| Given task |
Repeat, exactly and completely, the entries shown underneath.

══ The data

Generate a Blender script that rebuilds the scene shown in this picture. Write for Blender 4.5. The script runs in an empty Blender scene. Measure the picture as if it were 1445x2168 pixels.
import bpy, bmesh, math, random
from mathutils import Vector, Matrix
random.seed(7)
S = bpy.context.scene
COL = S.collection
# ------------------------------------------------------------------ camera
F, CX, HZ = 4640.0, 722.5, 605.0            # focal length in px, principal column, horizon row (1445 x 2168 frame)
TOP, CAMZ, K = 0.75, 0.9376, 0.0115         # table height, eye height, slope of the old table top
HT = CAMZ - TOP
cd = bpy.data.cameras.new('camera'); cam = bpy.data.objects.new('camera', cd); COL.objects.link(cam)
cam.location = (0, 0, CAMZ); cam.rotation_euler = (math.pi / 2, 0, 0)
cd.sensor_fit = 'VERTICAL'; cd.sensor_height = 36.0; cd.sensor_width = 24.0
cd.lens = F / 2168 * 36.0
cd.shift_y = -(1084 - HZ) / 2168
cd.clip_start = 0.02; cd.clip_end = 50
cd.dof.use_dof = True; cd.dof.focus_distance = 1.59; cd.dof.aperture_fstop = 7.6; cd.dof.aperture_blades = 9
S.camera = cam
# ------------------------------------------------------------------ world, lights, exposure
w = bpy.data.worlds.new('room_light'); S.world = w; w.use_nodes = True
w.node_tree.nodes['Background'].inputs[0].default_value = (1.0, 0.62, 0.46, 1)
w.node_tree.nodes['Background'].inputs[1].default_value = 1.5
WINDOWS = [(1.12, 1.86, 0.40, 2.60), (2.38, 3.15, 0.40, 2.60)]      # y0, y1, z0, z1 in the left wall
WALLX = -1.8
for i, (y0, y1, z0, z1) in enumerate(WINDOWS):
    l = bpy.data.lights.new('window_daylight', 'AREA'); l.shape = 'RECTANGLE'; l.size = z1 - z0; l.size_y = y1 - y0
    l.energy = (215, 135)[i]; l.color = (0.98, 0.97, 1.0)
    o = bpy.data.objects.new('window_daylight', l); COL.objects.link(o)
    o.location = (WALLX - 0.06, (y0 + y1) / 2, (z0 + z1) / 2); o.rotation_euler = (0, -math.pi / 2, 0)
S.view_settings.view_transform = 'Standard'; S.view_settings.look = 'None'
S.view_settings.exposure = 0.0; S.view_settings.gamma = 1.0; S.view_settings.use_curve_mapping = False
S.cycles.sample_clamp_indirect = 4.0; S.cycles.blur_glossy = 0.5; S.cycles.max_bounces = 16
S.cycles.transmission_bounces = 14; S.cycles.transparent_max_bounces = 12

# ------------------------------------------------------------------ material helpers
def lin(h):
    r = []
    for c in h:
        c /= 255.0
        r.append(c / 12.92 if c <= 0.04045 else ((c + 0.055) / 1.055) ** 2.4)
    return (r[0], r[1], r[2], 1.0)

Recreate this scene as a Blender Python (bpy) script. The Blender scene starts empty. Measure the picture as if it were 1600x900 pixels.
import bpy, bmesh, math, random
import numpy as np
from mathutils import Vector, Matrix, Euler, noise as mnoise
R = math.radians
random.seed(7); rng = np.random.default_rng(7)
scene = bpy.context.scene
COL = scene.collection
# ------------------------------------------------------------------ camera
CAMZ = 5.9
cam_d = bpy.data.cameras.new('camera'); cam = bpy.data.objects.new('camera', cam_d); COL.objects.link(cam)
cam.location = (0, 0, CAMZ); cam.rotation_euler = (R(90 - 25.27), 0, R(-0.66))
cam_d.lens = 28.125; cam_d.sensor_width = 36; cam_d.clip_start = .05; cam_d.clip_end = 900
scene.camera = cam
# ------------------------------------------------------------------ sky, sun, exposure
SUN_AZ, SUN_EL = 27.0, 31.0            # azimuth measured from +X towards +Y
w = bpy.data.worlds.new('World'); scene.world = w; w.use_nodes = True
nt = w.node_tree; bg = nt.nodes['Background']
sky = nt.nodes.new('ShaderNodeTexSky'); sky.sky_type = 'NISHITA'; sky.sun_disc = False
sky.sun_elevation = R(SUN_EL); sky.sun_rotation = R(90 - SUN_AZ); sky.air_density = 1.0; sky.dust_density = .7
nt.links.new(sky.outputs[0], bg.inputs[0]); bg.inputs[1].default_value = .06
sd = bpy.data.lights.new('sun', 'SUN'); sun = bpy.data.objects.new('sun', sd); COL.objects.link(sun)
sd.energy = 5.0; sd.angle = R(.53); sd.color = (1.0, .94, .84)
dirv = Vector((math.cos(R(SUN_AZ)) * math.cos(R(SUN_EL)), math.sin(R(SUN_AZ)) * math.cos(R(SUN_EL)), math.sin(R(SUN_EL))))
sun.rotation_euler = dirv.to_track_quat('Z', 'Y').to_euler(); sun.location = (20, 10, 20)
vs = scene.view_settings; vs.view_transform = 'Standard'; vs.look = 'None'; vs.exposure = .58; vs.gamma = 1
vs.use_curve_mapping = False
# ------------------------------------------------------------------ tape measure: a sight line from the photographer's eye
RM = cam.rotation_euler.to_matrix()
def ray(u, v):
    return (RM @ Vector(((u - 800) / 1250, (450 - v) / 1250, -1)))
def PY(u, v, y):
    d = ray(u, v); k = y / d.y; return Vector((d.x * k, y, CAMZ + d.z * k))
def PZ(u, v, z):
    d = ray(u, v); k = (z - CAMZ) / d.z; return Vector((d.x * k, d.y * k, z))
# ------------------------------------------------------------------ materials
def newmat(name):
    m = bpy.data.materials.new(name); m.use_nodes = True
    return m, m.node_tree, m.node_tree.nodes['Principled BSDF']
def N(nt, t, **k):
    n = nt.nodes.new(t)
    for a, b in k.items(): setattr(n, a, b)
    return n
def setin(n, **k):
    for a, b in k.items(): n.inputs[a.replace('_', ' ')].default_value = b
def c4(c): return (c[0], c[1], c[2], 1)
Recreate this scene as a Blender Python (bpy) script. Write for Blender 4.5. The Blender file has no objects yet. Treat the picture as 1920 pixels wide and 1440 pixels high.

════

| Answer below |
Generate a Blender script that rebuilds the scene shown in this picture. Write for Blender 4.5. The script runs in an empty Blender scene. Measure the picture as if it were 1445x2168 pixels.
import bpy, bmesh, math, random
from mathutils import Vector, Matrix
random.seed(7)
S = bpy.context.scene
COL = S.collection
# ------------------------------------------------------------------ camera
F, CX, HZ = 4640.0, 722.5, 605.0            # focal length in px, principal column, horizon row (1445 x 2168 frame)
TOP, CAMZ, K = 0.75, 0.9376, 0.0115         # table height, eye height, slope of the old table top
HT = CAMZ - TOP
cd = bpy.data.cameras.new('camera'); cam = bpy.data.objects.new('camera', cd); COL.objects.link(cam)
cam.location = (0, 0, CAMZ); cam.rotation_euler = (math.pi / 2, 0, 0)
cd.sensor_fit = 'VERTICAL'; cd.sensor_height = 36.0; cd.sensor_width = 24.0
cd.lens = F / 2168 * 36.0
cd.shift_y = -(1084 - HZ) / 2168
cd.clip_start = 0.02; cd.clip_end = 50
cd.dof.use_dof = True; cd.dof.focus_distance = 1.59; cd.dof.aperture_fstop = 7.6; cd.dof.aperture_blades = 9
S.camera = cam
# ------------------------------------------------------------------ world, lights, exposure
w = bpy.data.worlds.new('room_light'); S.world = w; w.use_nodes = True
w.node_tree.nodes['Background'].inputs[0].default_value = (1.0, 0.62, 0.46, 1)
w.node_tree.nodes['Background'].inputs[1].default_value = 1.5
WINDOWS = [(1.12, 1.86, 0.40, 2.60), (2.38, 3.15, 0.40, 2.60)]      # y0, y1, z0, z1 in the left wall
WALLX = -1.8
for i, (y0, y1, z0, z1) in enumerate(WINDOWS):
    l = bpy.data.lights.new('window_daylight', 'AREA'); l.shape = 'RECTANGLE'; l.size = z1 - z0; l.size_y = y1 - y0
    l.energy = (215, 135)[i]; l.color = (0.98, 0.97, 1.0)
    o = bpy.data.objects.new('window_daylight', l); COL.objects.link(o)
    o.location = (WALLX - 0.06, (y0 + y1) / 2, (z0 + z1) / 2); o.rotation_euler = (0, -math.pi / 2, 0)
S.view_settings.view_transform = 'Standard'; S.view_settings.look = 'None'
S.view_settings.exposure = 0.0; S.view_settings.gamma = 1.0; S.view_settings.use_curve_mapping = False
S.cycles.sample_clamp_indirect = 4.0; S.cycles.blur_glossy = 0.5; S.cycles.max_bounces = 16
S.cycles.transmission_bounces = 14; S.cycles.transparent_max_bounces = 12

# ------------------------------------------------------------------ material helpers
def lin(h):
    r = []
    for c in h:
        c /= 255.0
        r.append(c / 12.92 if c <= 0.04045 else ((c + 0.055) / 1.055) ** 2.4)
    return (r[0], r[1], r[2], 1.0)

Recreate this scene as a Blender Python (bpy) script. The Blender scene starts empty. Measure the picture as if it were 1600x900 pixels.
import bpy, bmesh, math, random
import numpy as np
from mathutils import Vector, Matrix, Euler, noise as mnoise
R = math.radians
random.seed(7); rng = np.random.default_rng(7)
scene = bpy.context.scene
COL = scene.collection
# ------------------------------------------------------------------ camera
CAMZ = 5.9
cam_d = bpy.data.cameras.new('camera'); cam = bpy.data.objects.new('camera', cam_d); COL.objects.link(cam)
cam.location = (0, 0, CAMZ); cam.rotation_euler = (R(90 - 25.27), 0, R(-0.66))
cam_d.lens = 28.125; cam_d.sensor_width = 36; cam_d.clip_start = .05; cam_d.clip_end = 900
scene.camera = cam
# ------------------------------------------------------------------ sky, sun, exposure
SUN_AZ, SUN_EL = 27.0, 31.0            # azimuth measured from +X towards +Y
w = bpy.data.worlds.new('World'); scene.world = w; w.use_nodes = True
nt = w.node_tree; bg = nt.nodes['Background']
sky = nt.nodes.new('ShaderNodeTexSky'); sky.sky_type = 'NISHITA'; sky.sun_disc = False
sky.sun_elevation = R(SUN_EL); sky.sun_rotation = R(90 - SUN_AZ); sky.air_density = 1.0; sky.dust_density = .7
nt.links.new(sky.outputs[0], bg.inputs[0]); bg.inputs[1].default_value = .06
sd = bpy.data.lights.new('sun', 'SUN'); sun = bpy.data.objects.new('sun', sd); COL.objects.link(sun)
sd.energy = 5.0; sd.angle = R(.53); sd.color = (1.0, .94, .84)
dirv = Vector((math.cos(R(SUN_AZ)) * math.cos(R(SUN_EL)), math.sin(R(SUN_AZ)) * math.cos(R(SUN_EL)), math.sin(R(SUN_EL))))
sun.rotation_euler = dirv.to_track_quat('Z', 'Y').to_euler(); sun.location = (20, 10, 20)
vs = scene.view_settings; vs.view_transform = 'Standard'; vs.look = 'None'; vs.exposure = .58; vs.gamma = 1
vs.use_curve_mapping = False
# ------------------------------------------------------------------ tape measure: a sight line from the photographer's eye
RM = cam.rotation_euler.to_matrix()
def ray(u, v):
    return (RM @ Vector(((u - 800) / 1250, (450 - v) / 1250, -1)))
def PY(u, v, y):
    d = ray(u, v); k = y / d.y; return Vector((d.x * k, y, CAMZ + d.z * k))
def PZ(u, v, z):
    d = ray(u, v); k = (z - CAMZ) / d.z; return Vector((d.x * k, d.y * k, z))
# ------------------------------------------------------------------ materials
def newmat(name):
    m = bpy.data.materials.new(name); m.use_nodes = True
    return m, m.node_tree, m.node_tree.nodes['Principled BSDF']
def N(nt, t, **k):
    n = nt.nodes.new(t)
    for a, b in k.items(): setattr(n, a, b)
    return n
def setin(n, **k):
    for a, b in k.items(): n.inputs[a.replace('_', ' ')].default_value = b
def c4(c): return (c[0], c[1], c[2], 1)
Recreate this scene as a Blender Python (bpy) script. Write for Blender 4.5. The Blender file has no objects yet. Treat the picture as 1920 pixels wide and 1440 pixels high.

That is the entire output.